Many students can relate to Walker. For others, however, not being able to get into classes or a lack of a graduation plan could be the reason for their fifth year at school.

“Some departments have very rigid programs of study, so that students know exactly what courses they need each semester,” Phillips said. “Others are less likely to legislate every schedule. Students seem to want some kind of long-range planning, but it can be difficult for departments to offer exactly the right courses, sometimes. Faculty take sabbaticals or go on leave or win grants that require their absence from the classroom. Other situations arise. In (the English) department, we devote extra time and attention to making sure we can compensate for these situations, and we also try to be responsive to enrollment demands.”

The “fifth-year senior” stigma

The first assumption about fifth-year seniors is that they take five years to graduate; however, this is not always true.

“A fifth-year senior is defined as any student who has more than 120 credit hours,” Robert Auten, faculty member in the Registrar’s Office, said.

If a student has more than 120 hours and has only been registered for four years, he or she is technically a fifth-year senior.
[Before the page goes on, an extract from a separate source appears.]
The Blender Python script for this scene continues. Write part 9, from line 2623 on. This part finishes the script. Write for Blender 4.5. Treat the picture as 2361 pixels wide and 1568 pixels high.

Another stigma is that people are not smart enough to finish in four years. Despite the prevalence of this idea, Walker said she doesn’t believe it.

“We’re still going to school to graduate,” Walker said. “Even if it might take us longer, we have not given up and we decided to finish.”

While many students said they feel there are stigmas about fifth-year seniors, others disagree.

“I don’t think there’s a stigma about fifth-year seniors except, perhaps, among some parents who would like to be finished paying for school,” Phillips said.

Regardless of what one thinks of them, fifth-year seniors are here to stay. Auten said that in the spring of 2014, there were roughly 4,443 students who had over 120 credit hours, and of those students about 1,686 could have potentially graduated that year.

“Even when I was an undergraduate in the 1980s, most of my peers were taking five years to finish,” Phillips said.

Whether a student finishes college in three years, stays for seven or goes on or off for a while, one thing will never change: there will always be a mixture of students at K-State.